Время итогов (Воронин) - страница 16

— Я не дразнил...

— Сейчас же сними, — сквозь стиснутые зубы сказала она, бледная и злая от гнева.

Я снял — и только тут увидел, как неотрывно с завистью глядят на меня ребята. К счастью, зазвонил звонок, и я побежал в свой класс, сгорая от стыда.

Отца направили на организацию кооперативного дела в Новгородскую область.

Крестцы. Сколько таких городков на русской земле! Большая площадь с белой церковью. На главной улице несколько каменных домов с магазинными помещениями в нижнем этаже, — дома бывшего купечества. Больница. Школа. Улицы, улочки, прогоны, по обеим сторонам которых вплотную стоят дома, домики, домишки с огородами и садами. В сарае пожарного депо в летние вечера показывали фильмы. Тогда они были «немые», и каждый фильм сопровождался игрой на рояле, и всегда находился добровольный чтец текстов; причем читал на полный голос, будто все были глухие. Достопримечательностью Крестцов был дурачок, — здоровый мужик, ходивший и зимой босиком. У него были красные, словно обваренные, растоптанные ступни.
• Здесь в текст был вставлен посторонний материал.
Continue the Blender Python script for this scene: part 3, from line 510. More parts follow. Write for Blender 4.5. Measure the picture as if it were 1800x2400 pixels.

Крестцы оставили много в памяти. Там я вступил в пионеры и меня назначили завхозом отряда. Брат был барабанщиком. Ему ничего не стоило выигрывать «Старый барабанщик, старый барабанщик, старый барабанщик век не спал!». К тому времени он уже играл на баяне. Слухач! И какой! Начал с однорядной гармошки в Кустанае и дошел до такого совершенства, когда был студентом, что дважды выступал на концертах вместе с баянистами, окончившими консерваторию. Говорили, что у него не десять пальцев, а поменьшей мере сотня. Так вот он был барабанщиком, а я завхозом. В моем хозяйстве находилась керосиновая лампа, барабан и знамя. Я не знаю, куда подевалась керосиновая лампа, но когда пришло время отчитываться за свою хозяйственную деятельность, то я был в страшной панике. Я должен был барабан, знамя и лампу в порядке отчета показать отряду, но она словно сквозь землю провалилась. Хорошо, что у казенной лампы не было особых примет и за нее сошла домашняя, такая же «десятилинейная».

Однажды в Крестцы приехал силач Иван Ершов. На широком дворе пожарной команды он рвал железные цепи, завязывал в петлю кочергу, крестился двухпудовыми гирями, стягивал к себе могучих, раскормленных пожарных лошадей. Их били кнутами, разгоняя в стороны. Но Иван Ершов их сдерживал за вожжи. И вдруг, вроде бы уже и не в силе удержать, отпускал, и когда казалось, что они его разорвут, если он не бросит канаты, то тут-то Иван Ершов и показывал свою силу: бицепсы у него вздувались непомерными буграми, шея набухала, втягивалась в могучие плечи, и кони, пятясь, выбивая копытами землю, приближались друг к другу задами и под общий хохот зрителей и их восторженные крики «целовались» хвостами. Иван Ерш — так его звали в народе — улыбался и кланялся. Потом он деловито ложился на спину. На грудь ему клали деревянный щит, такой, что он целиком скрывал ого, и на этот щит медленно въезжала грузовая машина с полным кузовом людей. (Любопытно отметить: набивалось так много и с такой охотой, будто хотели раздавить силача.) Машина проезжала по щиту, сходила на землю. Щит снимали, и Иван Ерш, к общему изумлению и ралости зрителей, резво подымался целый и невредимый и раскланивался на все стороны.